“Man lives by reason, which can attain to prudence only after long experience, so that children need to be instructed by their parents who are experienced.”
Thomas Aquinas, Summa contra gentiles
There are various ways to understand the ‘goal’ in raising children. In examining the realm of human parenting in comparison with how other animals raise their young, Thomas Aquinas especially focuses on the human difference and the difference it makes.
The young of other animals need to be able to get by amid the dangers and other challenges of the environment in which they live. For human persons it is fundamentally different: it’s about human life in its incomparable richness. The flourishing and fulfillment of human life is in virtuous living, a masterpiece of rationality that can be achieved only when serious and orchestrated factors are brought to bear.
It is very instructive that Aquinas focuses on prudence as goal in raising children. Queen of natural virtues, prudence is the habitual capacity to deliberate and judge well about living a good life. Plato and Aristotle saw it as in a sense encompassing all the other virtues of good action. Josef Pieper writes, “Thus prudence is cause, root, mother, measure, precept, guide, and prototype of all ethical [moral] virtues; it acts in all of them, perfecting them to their true nature; all participate in it, and by virtue of this participation they are virtues.”
Aquinas’s point then gives concrete, practical direction to the whole project of household. Life in the home should be ordered especially in view of cultivating prudence in the children—not to mention the adults. This is a principle as challenging as it is instructive. There are at least two general things we might take with us from this.
First, there is an ‘education’ far more profound than ‘academics.’ Given the time and energy we put into getting children’s academics right, we can ask ourselves what we steps we are taking to cultivate prudence, also called practical wisdom, every day.
Second, if, as Aquinas suggests, the need for children to learn from parents extends well beyond their youth and throughout the whole of life, then spouses have a project that demands stage-specific attention that commences on their wedding day and endures and is adjusted through every day they spend together.
In this they are blessed to be united in an effort of incomparable profundity and consequence.
Image: Albert Anker (1831-1910), Switzerland
Husband, father, and professor of Philosophy. LifeCraft springs from one conviction: there is an ancient wisdom about how to live the good life in our homes, with our families; and it is worth our time to hearken to it. Let’s rediscover it together. Learn more.

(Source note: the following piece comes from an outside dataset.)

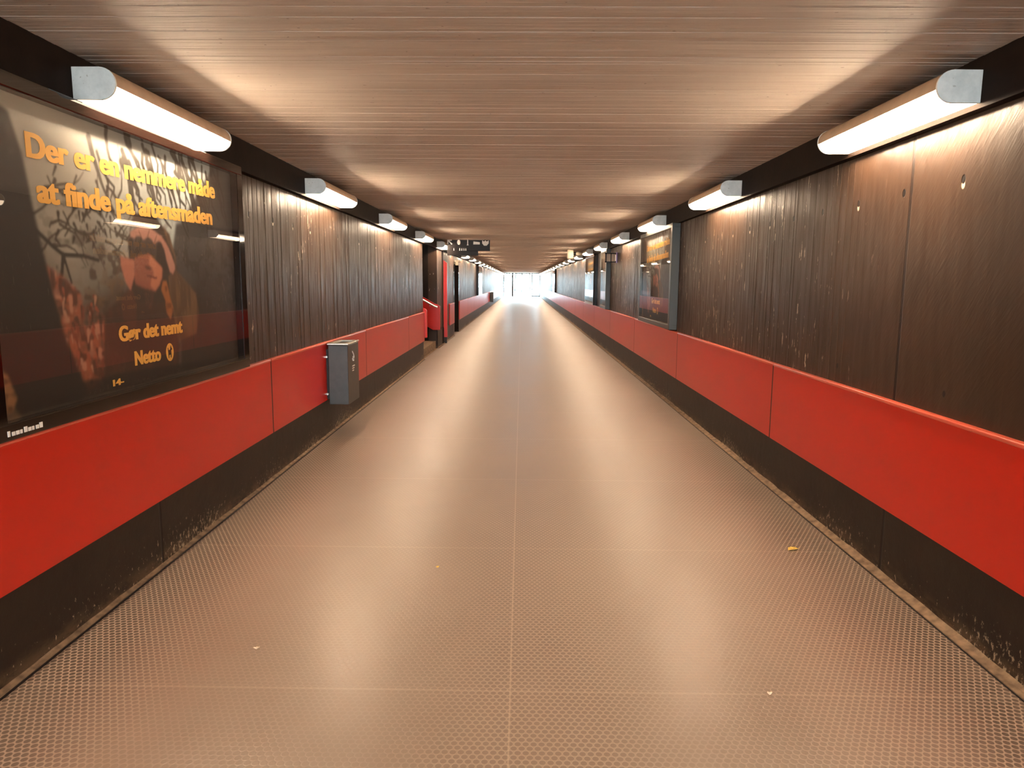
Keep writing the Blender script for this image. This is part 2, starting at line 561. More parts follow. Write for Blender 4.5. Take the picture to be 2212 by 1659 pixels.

My husband and I just discovered a couple days ago that we are expecting our first child. I really appreciated your words (and St. Thomas) in light of our new family member. God bless you, Dr. Cuddeback!
Dear MB, Many, many congratulations. I can remember the incomparable joy of that discovery for my wife and me. God bless all three of you.

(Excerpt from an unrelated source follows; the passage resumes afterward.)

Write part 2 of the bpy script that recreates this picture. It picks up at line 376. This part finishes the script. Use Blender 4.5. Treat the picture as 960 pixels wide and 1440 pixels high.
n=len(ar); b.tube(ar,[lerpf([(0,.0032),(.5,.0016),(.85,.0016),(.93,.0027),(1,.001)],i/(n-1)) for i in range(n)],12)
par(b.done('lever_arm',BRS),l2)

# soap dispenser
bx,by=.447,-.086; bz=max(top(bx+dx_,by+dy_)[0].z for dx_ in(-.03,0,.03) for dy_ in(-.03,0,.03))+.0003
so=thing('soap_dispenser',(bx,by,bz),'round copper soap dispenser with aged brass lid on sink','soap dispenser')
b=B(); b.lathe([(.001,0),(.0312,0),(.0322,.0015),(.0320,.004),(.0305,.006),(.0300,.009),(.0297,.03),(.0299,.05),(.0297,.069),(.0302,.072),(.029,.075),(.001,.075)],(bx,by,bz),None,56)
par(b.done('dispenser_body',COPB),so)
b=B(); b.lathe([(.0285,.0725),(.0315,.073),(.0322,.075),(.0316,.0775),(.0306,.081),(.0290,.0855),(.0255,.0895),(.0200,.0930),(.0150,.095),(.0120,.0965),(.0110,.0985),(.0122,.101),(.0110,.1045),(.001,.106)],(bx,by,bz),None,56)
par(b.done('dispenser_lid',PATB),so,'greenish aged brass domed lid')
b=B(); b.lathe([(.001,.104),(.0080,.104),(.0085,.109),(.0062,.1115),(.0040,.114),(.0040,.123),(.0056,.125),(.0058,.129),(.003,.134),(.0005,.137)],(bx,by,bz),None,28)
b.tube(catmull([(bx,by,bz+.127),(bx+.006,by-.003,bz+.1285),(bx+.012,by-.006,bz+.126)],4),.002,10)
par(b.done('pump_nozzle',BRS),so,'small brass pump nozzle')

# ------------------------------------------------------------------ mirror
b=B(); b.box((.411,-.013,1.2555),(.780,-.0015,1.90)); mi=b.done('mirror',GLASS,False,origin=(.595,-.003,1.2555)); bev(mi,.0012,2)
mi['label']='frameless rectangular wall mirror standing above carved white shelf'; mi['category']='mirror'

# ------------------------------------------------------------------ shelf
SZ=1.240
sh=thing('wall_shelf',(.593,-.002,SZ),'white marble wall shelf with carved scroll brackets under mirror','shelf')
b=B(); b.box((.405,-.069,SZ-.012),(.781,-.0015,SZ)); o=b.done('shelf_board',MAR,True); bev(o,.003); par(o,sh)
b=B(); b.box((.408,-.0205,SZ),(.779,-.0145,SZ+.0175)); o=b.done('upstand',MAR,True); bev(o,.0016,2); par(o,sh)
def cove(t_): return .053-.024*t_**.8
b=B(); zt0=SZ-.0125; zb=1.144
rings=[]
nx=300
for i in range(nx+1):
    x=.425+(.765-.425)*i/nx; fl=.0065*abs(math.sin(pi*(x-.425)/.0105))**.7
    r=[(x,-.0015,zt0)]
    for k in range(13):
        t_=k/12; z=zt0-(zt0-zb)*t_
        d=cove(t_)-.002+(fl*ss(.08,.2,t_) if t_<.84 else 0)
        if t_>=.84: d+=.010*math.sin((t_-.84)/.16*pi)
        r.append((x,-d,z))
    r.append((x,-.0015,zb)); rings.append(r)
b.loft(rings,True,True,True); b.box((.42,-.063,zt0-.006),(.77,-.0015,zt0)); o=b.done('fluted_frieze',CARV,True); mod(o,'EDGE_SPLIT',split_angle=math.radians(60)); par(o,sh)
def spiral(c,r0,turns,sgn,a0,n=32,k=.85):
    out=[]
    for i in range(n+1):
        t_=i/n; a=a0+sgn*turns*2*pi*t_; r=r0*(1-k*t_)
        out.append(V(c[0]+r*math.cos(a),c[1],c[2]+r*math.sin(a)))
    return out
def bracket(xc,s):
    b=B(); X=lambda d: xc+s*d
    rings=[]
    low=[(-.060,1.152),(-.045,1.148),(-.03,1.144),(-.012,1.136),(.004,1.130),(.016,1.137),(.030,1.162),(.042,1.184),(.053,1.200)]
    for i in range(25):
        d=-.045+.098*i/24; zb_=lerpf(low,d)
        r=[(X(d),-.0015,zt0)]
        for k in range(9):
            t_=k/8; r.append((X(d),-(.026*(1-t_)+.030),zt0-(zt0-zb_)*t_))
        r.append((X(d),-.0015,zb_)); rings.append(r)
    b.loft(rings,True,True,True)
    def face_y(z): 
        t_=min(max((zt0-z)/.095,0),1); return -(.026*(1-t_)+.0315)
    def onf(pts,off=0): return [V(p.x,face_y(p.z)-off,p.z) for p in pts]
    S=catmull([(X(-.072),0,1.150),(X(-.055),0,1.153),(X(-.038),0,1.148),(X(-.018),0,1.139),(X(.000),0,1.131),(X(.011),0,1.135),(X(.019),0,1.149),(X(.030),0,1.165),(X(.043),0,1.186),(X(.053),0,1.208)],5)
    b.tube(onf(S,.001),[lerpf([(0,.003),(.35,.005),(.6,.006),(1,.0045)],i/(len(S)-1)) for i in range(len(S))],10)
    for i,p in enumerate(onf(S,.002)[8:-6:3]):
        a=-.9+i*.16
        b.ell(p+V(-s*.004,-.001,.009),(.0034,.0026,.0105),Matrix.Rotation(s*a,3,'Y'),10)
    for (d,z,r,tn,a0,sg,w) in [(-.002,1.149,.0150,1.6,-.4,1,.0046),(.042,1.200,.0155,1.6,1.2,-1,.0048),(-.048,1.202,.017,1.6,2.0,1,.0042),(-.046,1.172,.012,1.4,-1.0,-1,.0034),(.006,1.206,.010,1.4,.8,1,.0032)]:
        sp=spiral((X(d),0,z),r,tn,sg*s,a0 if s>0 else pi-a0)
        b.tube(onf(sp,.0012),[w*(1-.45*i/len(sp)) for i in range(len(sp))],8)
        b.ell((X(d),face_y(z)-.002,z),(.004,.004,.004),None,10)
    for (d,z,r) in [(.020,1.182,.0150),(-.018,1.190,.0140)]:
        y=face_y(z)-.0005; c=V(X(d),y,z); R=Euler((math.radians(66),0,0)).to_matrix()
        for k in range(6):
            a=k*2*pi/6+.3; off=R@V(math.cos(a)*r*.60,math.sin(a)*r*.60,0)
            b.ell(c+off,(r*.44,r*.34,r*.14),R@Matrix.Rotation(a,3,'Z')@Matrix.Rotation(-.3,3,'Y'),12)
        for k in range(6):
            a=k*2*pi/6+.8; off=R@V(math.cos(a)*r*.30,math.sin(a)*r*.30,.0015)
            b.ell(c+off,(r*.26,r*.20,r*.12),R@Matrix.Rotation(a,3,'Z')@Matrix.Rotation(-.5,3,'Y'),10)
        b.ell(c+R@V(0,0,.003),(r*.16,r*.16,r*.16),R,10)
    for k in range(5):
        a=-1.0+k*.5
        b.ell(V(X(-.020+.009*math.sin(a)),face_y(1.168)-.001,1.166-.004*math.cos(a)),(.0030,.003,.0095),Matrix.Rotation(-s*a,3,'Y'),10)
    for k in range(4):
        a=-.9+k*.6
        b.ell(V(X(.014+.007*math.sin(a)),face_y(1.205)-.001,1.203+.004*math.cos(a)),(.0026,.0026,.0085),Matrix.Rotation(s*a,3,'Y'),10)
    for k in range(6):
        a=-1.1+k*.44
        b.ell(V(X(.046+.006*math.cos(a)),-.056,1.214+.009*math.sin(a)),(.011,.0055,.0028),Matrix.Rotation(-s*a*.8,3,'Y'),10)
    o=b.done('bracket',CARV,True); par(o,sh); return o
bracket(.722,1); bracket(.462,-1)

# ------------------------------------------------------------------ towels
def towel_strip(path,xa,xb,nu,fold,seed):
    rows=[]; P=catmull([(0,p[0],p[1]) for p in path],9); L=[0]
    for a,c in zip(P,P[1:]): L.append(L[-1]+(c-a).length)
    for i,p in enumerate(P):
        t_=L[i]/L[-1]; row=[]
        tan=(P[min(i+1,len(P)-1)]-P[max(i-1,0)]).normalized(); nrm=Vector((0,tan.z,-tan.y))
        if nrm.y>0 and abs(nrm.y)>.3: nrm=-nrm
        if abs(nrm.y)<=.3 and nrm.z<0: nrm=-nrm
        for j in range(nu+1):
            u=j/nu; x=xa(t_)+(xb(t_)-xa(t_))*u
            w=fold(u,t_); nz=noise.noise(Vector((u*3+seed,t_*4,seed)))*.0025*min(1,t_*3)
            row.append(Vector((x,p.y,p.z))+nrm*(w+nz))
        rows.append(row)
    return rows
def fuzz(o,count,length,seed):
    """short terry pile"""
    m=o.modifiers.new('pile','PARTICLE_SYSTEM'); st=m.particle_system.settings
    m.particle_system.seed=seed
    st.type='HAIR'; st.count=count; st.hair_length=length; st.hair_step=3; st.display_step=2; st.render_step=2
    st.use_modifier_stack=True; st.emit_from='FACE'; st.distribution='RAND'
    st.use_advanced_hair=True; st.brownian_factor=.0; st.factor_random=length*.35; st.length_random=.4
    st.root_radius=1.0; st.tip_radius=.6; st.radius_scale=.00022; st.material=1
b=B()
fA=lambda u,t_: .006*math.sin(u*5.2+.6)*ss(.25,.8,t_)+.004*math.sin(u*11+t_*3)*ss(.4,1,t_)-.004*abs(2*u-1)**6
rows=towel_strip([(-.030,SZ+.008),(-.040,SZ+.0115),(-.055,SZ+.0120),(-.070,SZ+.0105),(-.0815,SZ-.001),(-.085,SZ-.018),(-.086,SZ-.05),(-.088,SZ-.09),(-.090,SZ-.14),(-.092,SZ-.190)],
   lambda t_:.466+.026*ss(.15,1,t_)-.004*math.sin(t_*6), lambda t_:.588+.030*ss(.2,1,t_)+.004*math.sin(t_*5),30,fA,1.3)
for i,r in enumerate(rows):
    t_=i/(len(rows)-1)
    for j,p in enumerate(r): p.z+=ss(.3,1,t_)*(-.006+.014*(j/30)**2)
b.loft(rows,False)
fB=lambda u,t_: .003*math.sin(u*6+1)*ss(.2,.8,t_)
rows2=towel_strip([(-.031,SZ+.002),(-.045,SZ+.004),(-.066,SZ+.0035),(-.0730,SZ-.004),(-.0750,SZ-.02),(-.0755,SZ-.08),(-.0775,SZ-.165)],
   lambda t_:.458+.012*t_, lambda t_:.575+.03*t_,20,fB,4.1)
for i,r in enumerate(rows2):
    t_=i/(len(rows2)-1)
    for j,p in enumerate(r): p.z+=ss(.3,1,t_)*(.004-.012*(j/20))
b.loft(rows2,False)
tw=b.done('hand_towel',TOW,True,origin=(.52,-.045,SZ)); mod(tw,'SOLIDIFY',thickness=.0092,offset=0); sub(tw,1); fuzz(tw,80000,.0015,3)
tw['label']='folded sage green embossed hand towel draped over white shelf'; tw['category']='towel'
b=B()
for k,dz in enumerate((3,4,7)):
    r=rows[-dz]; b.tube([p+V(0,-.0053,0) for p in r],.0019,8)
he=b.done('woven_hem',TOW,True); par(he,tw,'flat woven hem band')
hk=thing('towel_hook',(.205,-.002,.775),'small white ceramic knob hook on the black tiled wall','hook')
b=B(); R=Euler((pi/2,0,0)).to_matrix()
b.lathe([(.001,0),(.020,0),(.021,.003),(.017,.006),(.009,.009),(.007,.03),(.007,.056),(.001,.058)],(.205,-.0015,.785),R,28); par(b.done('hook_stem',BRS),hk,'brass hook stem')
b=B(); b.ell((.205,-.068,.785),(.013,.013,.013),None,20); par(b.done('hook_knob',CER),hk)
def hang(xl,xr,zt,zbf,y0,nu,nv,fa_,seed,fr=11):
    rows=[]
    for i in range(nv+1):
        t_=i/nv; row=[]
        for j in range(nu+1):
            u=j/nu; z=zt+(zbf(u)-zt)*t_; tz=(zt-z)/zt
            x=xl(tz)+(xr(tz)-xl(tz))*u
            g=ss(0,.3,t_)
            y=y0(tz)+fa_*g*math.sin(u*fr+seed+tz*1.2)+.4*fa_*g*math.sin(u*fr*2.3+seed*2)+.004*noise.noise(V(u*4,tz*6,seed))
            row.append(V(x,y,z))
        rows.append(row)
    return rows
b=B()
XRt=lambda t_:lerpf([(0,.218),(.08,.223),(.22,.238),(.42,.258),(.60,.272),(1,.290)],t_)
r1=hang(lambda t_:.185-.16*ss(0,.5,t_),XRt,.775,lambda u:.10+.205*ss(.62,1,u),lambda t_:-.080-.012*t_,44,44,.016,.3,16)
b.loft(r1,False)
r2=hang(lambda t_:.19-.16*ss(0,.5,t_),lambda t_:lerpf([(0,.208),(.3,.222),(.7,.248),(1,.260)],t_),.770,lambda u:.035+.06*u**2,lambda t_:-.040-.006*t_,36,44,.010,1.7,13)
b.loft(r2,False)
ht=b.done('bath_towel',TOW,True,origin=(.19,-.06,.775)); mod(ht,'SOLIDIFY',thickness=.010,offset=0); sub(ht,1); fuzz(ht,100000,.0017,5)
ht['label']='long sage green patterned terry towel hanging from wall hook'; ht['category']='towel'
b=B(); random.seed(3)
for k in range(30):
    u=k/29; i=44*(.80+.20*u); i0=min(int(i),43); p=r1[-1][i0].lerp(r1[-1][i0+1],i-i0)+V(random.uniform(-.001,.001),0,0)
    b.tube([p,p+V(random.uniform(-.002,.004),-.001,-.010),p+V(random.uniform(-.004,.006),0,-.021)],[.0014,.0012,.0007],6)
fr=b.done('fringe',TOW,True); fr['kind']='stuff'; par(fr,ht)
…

“…if, as Aquinas suggests, the need for children to learn from parents extends well beyond their youth and throughout the whole of life, then spouses have a project that demands stage-specific attention that commences on their wedding day and endures and is adjusted through every day they spend together.”
This portion of your piece rings particularly true to me at this stage in life. I most certainly feel there is a hole, so to speak, in this area concerning my adult relationship with my parents.
Justina, I too am particularly interested in the challenge of having a relationship with parents as an adult. I have also been thinking much about Aquinas’s saying that parents keep on parenting for their whole life. It seems to me that we tend mistakenly to think of parenting coming to an end when children become adults. It is well worth our considering how parents can remain a significant presence in the life of their children, and vice versa.
Between gathering my PhD application materials here in the vibrant Sonora Desert, I was just studying some images of Timothy P. Schmalz’s statue of the Holy Family with Our Lord’s Maternal Grandparents titled “Generations”.
A timely and fitting pairing given the counsel of your penultimate paragraph.